In deze zaak heeft de Centrale Raad van Beroep op 24 februari 2016 uitspraak gedaan in hoger beroep over de verplichting van appellante om een zorgverzekering af te sluiten volgens de Zorgverzekeringswet (Zvw). Appellante was in de veronderstelling dat zij met haar verzekering bij de National Health Service (NHS) in Groot-Brittannië voldeed aan deze verplichting. De Raad oordeelde echter dat deze veronderstelling onjuist was. De verplichting om een zorgverzekering af te sluiten is pas voldaan wanneer de verzekering voldoet aan de regels van de Zvw, zoals vastgelegd in de hoofdstukken 2 en 3 van de wet.

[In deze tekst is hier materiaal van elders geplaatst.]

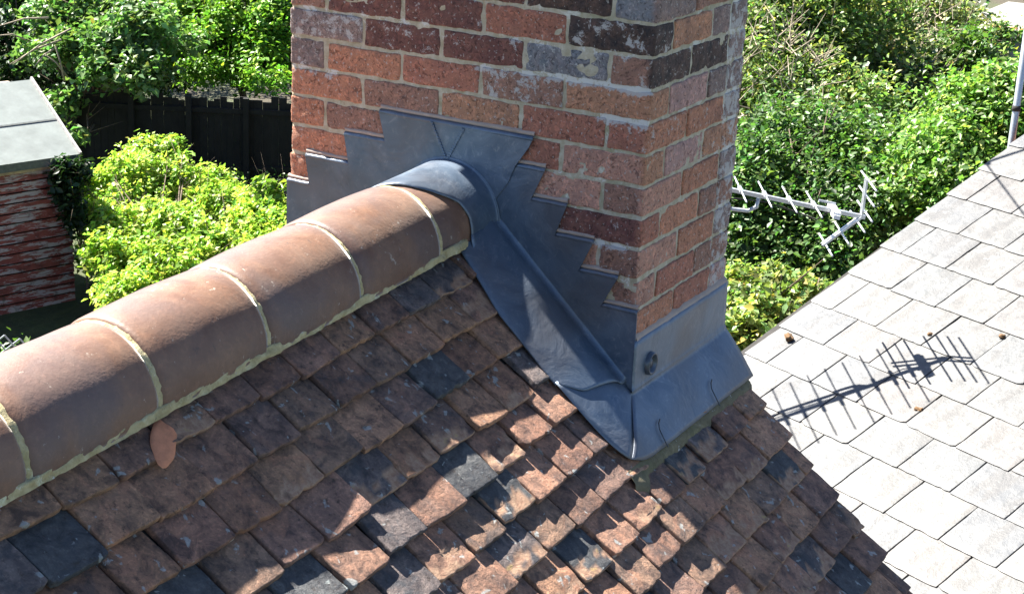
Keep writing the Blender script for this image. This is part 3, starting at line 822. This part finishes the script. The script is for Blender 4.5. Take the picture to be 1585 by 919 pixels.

De zaak begon toen het Zorginstituut Nederland appellante in 2011 aanmaande om een zorgverzekering af te sluiten. Ondanks dat appellante en haar echtgenoot verzekerd waren bij de NHS, oordeelde de Raad dat deze verzekering niet voldeed aan de eisen van de Zvw. Appellante ontving een boete van € 369,51 omdat zij niet tijdig een zorgverzekering had afgesloten. In bezwaar en beroep stelde appellante dat zij niet verplicht was een zorgverzekering in Nederland af te sluiten, maar de Raad bevestigde dat de boete terecht was opgelegd.
De Raad concludeerde dat het Zorginstituut geen aanleiding had om een lagere boete op te leggen, ondanks de bijzondere omstandigheden die appellante aanvoerde. De uitspraak van de rechtbank Midden-Nederland werd bevestigd, en de Raad benadrukte dat de ziektekostenverzekering van appellante in Engeland niet voldeed aan de Nederlandse wetgeving. De uitspraak werd gedaan door J. Brand, met M.S.E.S. Umans als griffier.